I made up this question but don't know how to solve it!
Consider $xy$– plane and the graph of $y=x^2$ on it. How many tangent lines can be drawn from any arbitrary point (say $(x_0,y_o)$) to the graph?
Intuitively from points of the graph ( i.e $(x_0,x_0^2)$) only one tangent can be drawn to the graph and from the points above $y=x^2$ (i.e $(x_0,y_0)$ where $x_0^2<y_0$) no tangent line can be drawn. For other points I think it is possible to draw two tangent lines to $y=x^2$.
I'm wondering is my intuition right? And how to prove it mathematically?
Best Answer
You are correct that a point on the parabola has exactly one tangent line.
So starting with a point $(x_0, y_0)$ not on the parabola, let's suppose there is a line through $(x_0, y_0)$ and tangent to the parabola $y=x^2$. Call the point of tangency $(x_1, y_1)$. Then $y_1=x_1^2$.
There are no vertical lines tangent to the parabola, so we can look at just lines which have a real slope $m$. We know the slope $m$ in two different ways:
$$ 2x_1 = m = \frac{y_1-y_0}{x_1-x_0} $$
I'll leave details of the next steps up to you: Treating $x_0$ and $y_0$ as constants and solving this equation for $x_1$ will involve a quadratic equation.
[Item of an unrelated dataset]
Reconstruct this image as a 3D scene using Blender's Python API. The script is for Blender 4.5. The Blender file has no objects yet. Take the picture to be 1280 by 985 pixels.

Apply what you know about the number of real solutions to a quadratic equation, and the result should end up depending on whether the point $(x_0,y_0)$ is above ($y_0>x_0^2$) or below ($y_0<x_0^2$) the parabola. Finally, point out why we know in the case with two solutions that the two possible values for $x_0$ don't give the same one line.